Mengukur Peluang ‘Gugatan’ Prabowo-Sandi di MK

Secara teoritis dan praktik ada tiga pendekatan yang digunakan dalam memeriksa dan memutus permohonan sengketa pilpres yakni hitungan-hitungan, TSM, dan proses pemilu jurdil.

Aida Mardatillah
Bacaan 2 Menit

 

Mantan Ketua MK Hamdan Zoelva tetap beranggapan bahwa sengketa pilpres di MK itu sengketa hasil perolehan suara pilpres. Misalnya, Pemohon mendalilkan perolehan suara yang tercatat 100 ribu, tetapi catatan KPU hanya 70 ribu. “Nah, ini pembuktiannya lewat C-1, kalau tidak dipersoalkan selisih suara, apa perlunya C-1. Jika ingin membuktikan proses pemilunya, tidak ada hubungannya dengan C-1,” ujanya.

 

Menurutnya, yang terpenting dalam UU No. 7 Tahun 2017 tentan Pemilu ditegaskan sengketa hasil pemilu haruslah memiliki pengaruh yang siginifikan terhadap perolehan suara paslon.
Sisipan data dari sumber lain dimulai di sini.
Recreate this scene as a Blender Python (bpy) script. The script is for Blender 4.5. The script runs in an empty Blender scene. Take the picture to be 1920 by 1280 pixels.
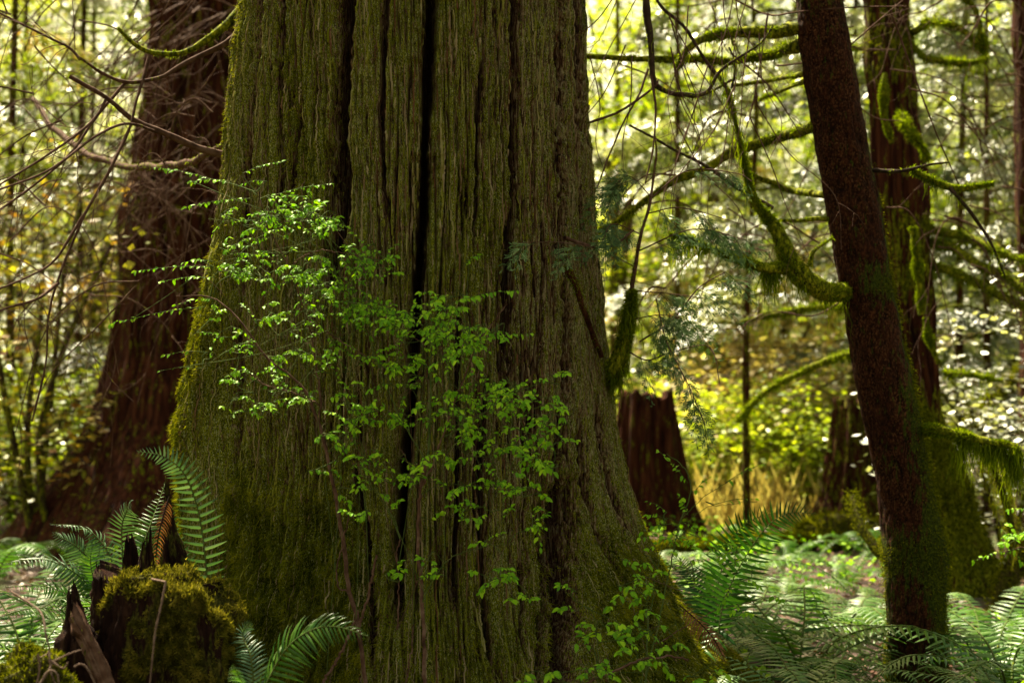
import bpy, math, random
import numpy as np
from mathutils import Vector

S = bpy.context.scene
COL = S.collection
R = math.radians
# ------------------------------------------------------------------ camera, sky, sun, exposure
CAMH, FPX, HOR = 1.4, 2667.0, 700.0            # lens in pixels of the 1920 px frame, horizon row
cd = bpy.data.cameras.new('camera'); cam = bpy.data.objects.new('camera', cd); COL.objects.link(cam)
cam.location = (0, 0, CAMH); cam.rotation_euler = (R(90), 0, 0)
cd.sensor_width = 36; cd.lens = 50; cd.shift_y = (HOR - 640) / 1920
cd.clip_start = 0.1; cd.clip_end = 400
cd.dof.use_dof = True; cd.dof.focus_distance = 5.25; cd.dof.aperture_fstop = 2.1
S.camera = cam
SUN_EL, SUN_AZ = 56, -31                       # sun stands behind the trees, to the left (azimuth from +Y)
w = bpy.data.worlds.new('World'); S.world = w; w.use_nodes = True
nt = w.node_tree
sky = nt.nodes.new('ShaderNodeTexSky'); sky.sky_type = 'NISHITA'; sky.sun_disc = False
sky.sun_elevation = R(SUN_EL); sky.sun_rotation = R(SUN_AZ); sky.air_density = 1.4; sky.dust_density = 2.5
wb = nt.nodes.new('ShaderNodeMix'); wb.data_type = 'RGBA'; wb.blend_type = 'MULTIPLY'; wb.inputs[0].default_value = 1   # warm white balance of the photo
wb.inputs[7].default_value = (1.32, 1.0, 0.56, 1); nt.links.new(sky.outputs[0], wb.inputs[6]); nt.links.new(wb.outputs[2], nt.nodes['Background'].inputs[0]); nt.nodes['Background'].inputs[1].default_value = 0.066
ld = bpy.data.lights.new('sun', 'SUN'); ld.energy = 5.0; ld.angle = R(0.5); ld.color = (1.0, 0.90, 0.66)
sun = bpy.data.objects.new('sun', ld); COL.objects.link(sun)
sd = Vector((math.sin(R(SUN_AZ)) * math.cos(R(SUN_EL)), math.cos(R(SUN_AZ)) * math.cos(R(SUN_EL)), math.sin(R(SUN_EL))))
sun.rotation_euler = sd.to_track_quat('Z', 'Y').to_euler(); sun.location = (-6, 6, 12)
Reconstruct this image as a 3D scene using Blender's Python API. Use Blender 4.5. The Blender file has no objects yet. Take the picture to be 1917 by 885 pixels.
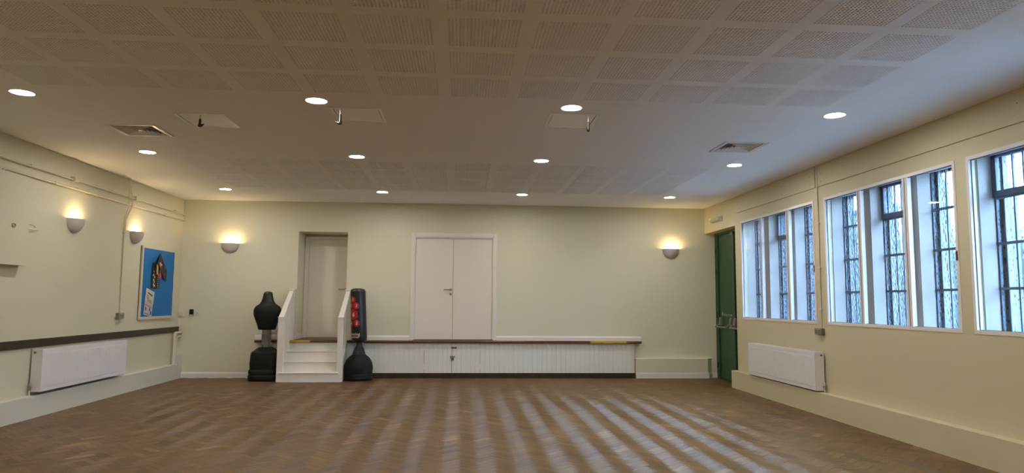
import bpy, bmesh, math, random
from mathutils import Vector, Matrix
from math import sin, cos, pi, radians as rad

random.seed(7)
S = bpy.context.scene
COL = S.collection

# ------------------------------------------------------------------ camera
cam_d = bpy.data.cameras.new('camera')
cam = bpy.data.objects.new('camera', cam_d)
COL.objects.link(cam)
F_PX, YAW, PITCH, ROLL = 1289.70, 0.072367, 0.094353, 0.0076491
cam_d.sensor_fit = 'HORIZONTAL'
cam_d.sensor_width = 36.0
cam_d.lens = 36.0 * F_PX / 1917.0
cam_d.clip_start = 0.05
cam_d.clip_end = 300
_fw = Vector((sin(YAW) * cos(PITCH), cos(YAW) * cos(PITCH), sin(PITCH)))
_r0 = Vector((cos(YAW), -sin(YAW), 0))
_u0 = _r0.cross(_fw)
_r = cos(ROLL) * _r0 + sin(ROLL) * _u0
_u = -sin(ROLL) * _r0 + cos(ROLL) * _u0
_m = Matrix((_r, _u, -_fw)).transposed().to_4x4()
_m.translation = Vector((0, 0, 1.416))
cam.matrix_world = _m
S.camera = cam

# ------------------------------------------------------------------ sky, light, exposure
SKY = (0.46, 0.69, 1.0)
SKY_STRENGTH = 46.0
LAMP_COL = (1.0, 0.92, 0.83)
LAMP_STRENGTH = 96.0
SCONCE_W = 3.6
w = bpy.data.worlds.new('overcast_sky')
S.world = w
w.use_nodes = True
w.node_tree.nodes['Background'].inputs[0].default_value = (*SKY, 1)
w.node_tree.nodes['Background'].inputs[1].default_value = SKY_STRENGTH
vs = S.view_settings
vs.view_transform = 'Standard'
vs.look = 'None'
vs.gamma = 1.0
vs.use_curve_mapping = False
vs.exposure = 0.9
cy = S.cycles
cy.use_denoising = True
cy.use_adaptive_sampling = False
cy.max_bounces = 10
cy.diffuse_bounces = 5
cy.glossy_bounces = 4
cy.transmission_bounces = 8
cy.transparent_max_bounces = 16
cy.sample_clamp_indirect = 6.0
cy.caustics_reflective = False

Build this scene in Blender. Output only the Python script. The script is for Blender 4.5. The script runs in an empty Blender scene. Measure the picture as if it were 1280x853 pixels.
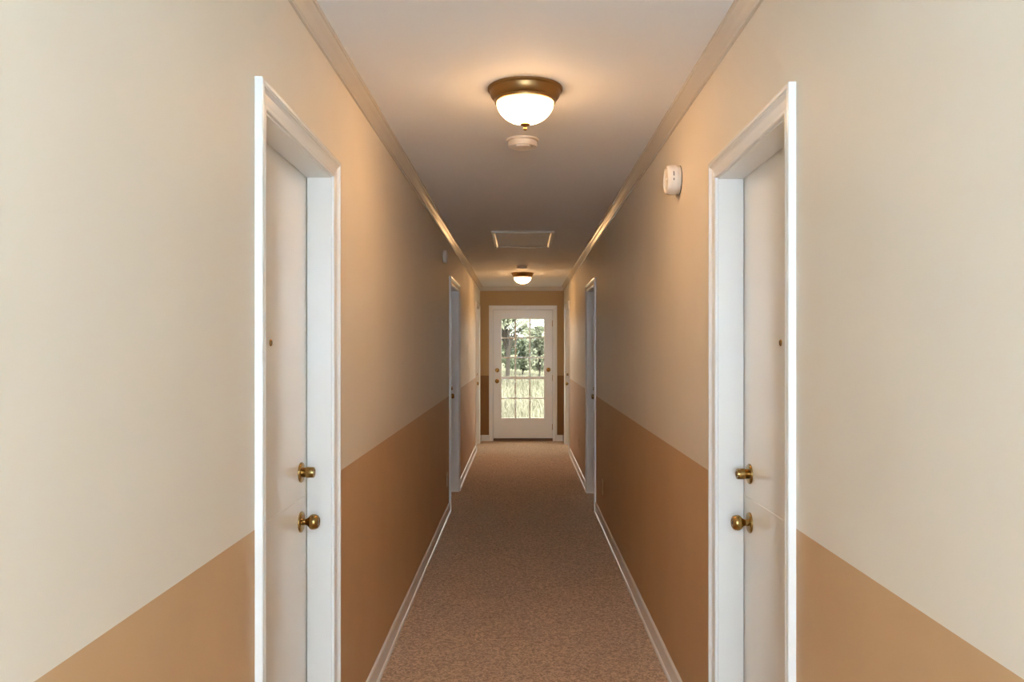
import bpy, bmesh, math, random
from mathutils import Vector, Matrix
C = bpy.context.scene.collection
PI = math.pi

# ------------------------------------------------------------------ dimensions
XL, XR = -0.65, 0.675           # side walls
YB, YE = -1.4, 12.65            # back and end walls
DADO = 1.052
def ceil_z(y): return 2.530 - 0.00845 * (y - 2.23)

# ------------------------------------------------------------------ materials
def lin(r, g, b):
    f = lambda c: (c/255/12.92) if c/255 <= .04045 else ((c/255+.055)/1.055)**2.4
    return (f(r), f(g), f(b), 1)
def mat(name, col, rough=.5, metal=0, spec=.5, coat=0, bump=None, mottling=None):
    m = bpy.data.materials.new(name); m.use_nodes = True
    nt = m.node_tree; b = nt.nodes['Principled BSDF']
    b.inputs['Base Color'].default_value = col
    b.inputs['Roughness'].default_value = rough
    b.inputs['Metallic'].default_value = metal
    b.inputs['Specular IOR Level'].default_value = spec
    if coat:
        b.inputs['Coat Weight'].default_value = coat; b.inputs['Coat Roughness'].default_value = .06
    geo = nt.nodes.new('ShaderNodeNewGeometry')
    if bump:
        sc, strength, dist = bump
        n = nt.nodes.new('ShaderNodeTexNoise'); n.inputs['Scale'].default_value = sc; n.inputs['Detail'].default_value = 4
        nt.links.new(geo.outputs['Position'], n.inputs['Vector'])
        bp = nt.nodes.new('ShaderNodeBump'); bp.inputs['Strength'].default_value = strength; bp.inputs['Distance'].default_value = dist
        nt.links.new(n.outputs['Fac'], bp.inputs['Height']); nt.links.new(bp.outputs['Normal'], b.inputs['Normal'])
    if mottling:
        sc, lo, hi = mottling
        n = nt.nodes.new('ShaderNodeTexNoise'); n.inputs['Scale'].default_value = sc; n.inputs['Detail'].default_value = 3
        nt.links.new(geo.outputs['Position'], n.inputs['Vector'])
        r = nt.nodes.new('ShaderNodeValToRGB')
        r.color_ramp.elements[0].position = .32; r.color_ramp.elements[1].position = .68
        r.color_ramp.elements[0].color = lo; r.color_ramp.elements[1].color = hi
        nt.links.new(n.outputs['Fac'], r.inputs['Fac']); nt.links.new(r.outputs['Color'], b.inputs['Base Color'])
    return m
def scale(c, k): return (c[0]*k, c[1]*k, c[2]*k, 1)

UP = (.70, .637, .535, 1); LO = (.54, .345, .185, 1)
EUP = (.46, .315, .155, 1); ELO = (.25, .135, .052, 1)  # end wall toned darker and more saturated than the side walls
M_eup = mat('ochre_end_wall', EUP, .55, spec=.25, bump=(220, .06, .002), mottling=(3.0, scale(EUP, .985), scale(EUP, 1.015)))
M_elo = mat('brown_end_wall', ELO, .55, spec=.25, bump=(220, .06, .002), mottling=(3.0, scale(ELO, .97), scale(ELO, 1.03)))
M_up = mat('upper_wall_paint', UP, .55, spec=.25, bump=(220, .06, .002), mottling=(3.0, scale(UP, .985), scale(UP, 1.015)))
M_lo = mat('lower_wall_paint', LO, .55, spec=.25, bump=(220, .06, .002), mottling=(3.0, scale(LO, .97), scale(LO, 1.03)))
M_trim = mat('white_trim_paint', (.80, .80, .775, 1), .25, bump=(60, .03, .001))
M_door = mat('white_door_gloss', (.78, .775, .73, 1), .16, bump=(40, .02, .001))
M_crown = mat('cream_crown_paint', (.60, .555, .485, 1), .25)
M_ceil = mat('ceiling_paint', (.80, .815, .83, 1), .75, spec=.25, bump=(160, .10, .002))
M_hatch = mat('hatch_panel_paint', (.88, .90, .90, 1), .6, bump=(260, .12, .002))
M_brass = mat('aged_brass', (.37, .24, .085, 1), .25, metal=1, bump=(30, .03, .001))
M_pan = mat('antique_bronze', (.30, .18, .075, 1), .36, metal=1)
M_plastic = mat('white_plastic', (.71, .66, .59, 1), .35)
M_dark = mat('dark_slot', (.03, .03, .03, 1), .6)
M_wood = mat('dark_threshold_wood', (.13, .062, .022, 1), .5, bump=(25, .2, .002))
M_lens = mat('peephole_lens', (.05, .045, .04, 1), .08)
M_out = mat('ivory_outlet_plastic', (.62, .52, .38, 1), .4)

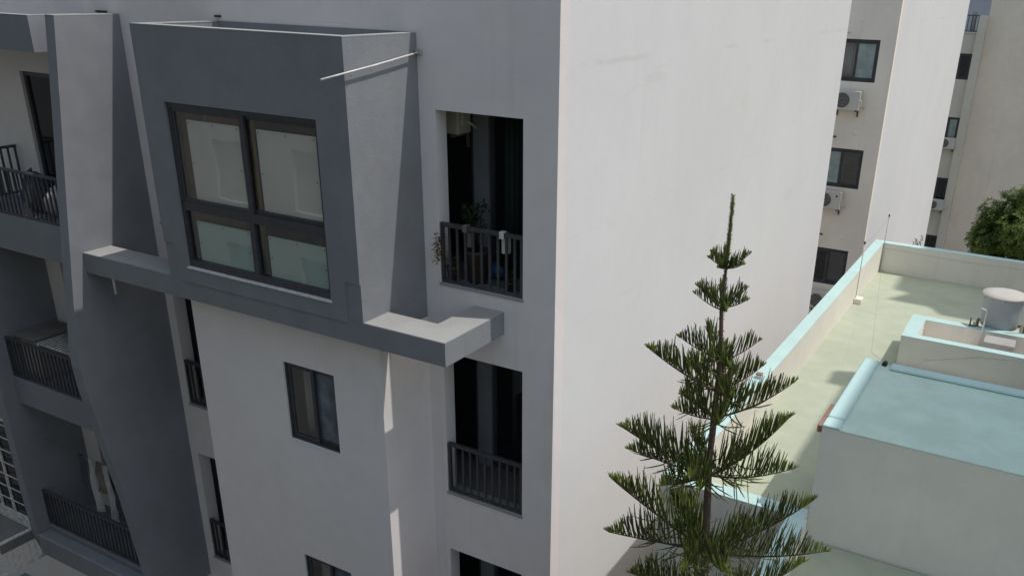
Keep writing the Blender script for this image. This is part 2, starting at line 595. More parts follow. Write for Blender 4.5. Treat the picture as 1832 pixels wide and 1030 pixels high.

Unsur pertama, ada pelanggaran yang dipersengketakan dan kedua ada perolehan suara. “Ini pembuktiannya tidak gampang,” ujarnya.

 

Hamdan mencontohkan kalau selisih perolehan suaranya sekitar 15 juta suara dengan asumsi TPS 300 pemilih per TPS, maka harus bisa dibuktikan di 50 ribu TPS ada pelanggaran sedemikian rupa yang mempengaruhi perolehan suara Pemohon dan seharusnya Pemohon menang. “Nah, pertanyaannya bagaimana membuktikannya, tidak usahlah 50 ribu TPS, 20 ribu TPS bahwa hal itu sudah terjadi. Ini problem yang dialami ketika selisih suara sangat tinggi,” ujarnya.

 

Misalnya, dari 15 juta selisih suara yang dapat dibuktikan hanya 3 juta suara, tentu tidak bisa. “Ini bukan peneilitian ilmiah, tidak boleh pakai sampling, harus dibuktikan semua. Pengadilan tidak bisa melihat dalam imajinasi, tapi harus dengan bukti-bukti,” tegasnya.

 

Lebih jauh, Hamdan enggan mengomentari kasus sengketa pilpres antara Prabowo-Sandi dengan KPU di MK terlalu jauh. Dia menilai proses di MK biarlah menjadi wewenang para hakim konstitusi. "Karena ada banyak faktor yang harus dipertimbangkan, bagaimana hukum acaranya yang sekarang ini. Kalau hukum acara yang dulu ada proses perbaikan kalau hukum acara yang ini, saya tidak melihat ada perbaikan."

 

Hamdan menambahkan MK bisa mengadili sengketa pilpres yang sifatnya administrasi apabila Pemohon sudah mengajukan gugatan ke instansi terkait, tetapi tidak digubris. Seperti Bawaslu dan DKPP yang mengadili pelanggaran administarsi dan etika penyelenggara pemilu. Selain itu, PTUN yang memproses soal administrasi pencalonan dan MK soal hasil pemilunya.

 

“MK punya wewenang memproses kesalahan administrasi asalkan gugatan Prabowo-Sandi selaku pelapor tidak digubris di Bawaslu atau PTUN. Karena itu ada pintu masuk MK boleh menilai lagi kasus pelanggaran yang administratif itu," katanya.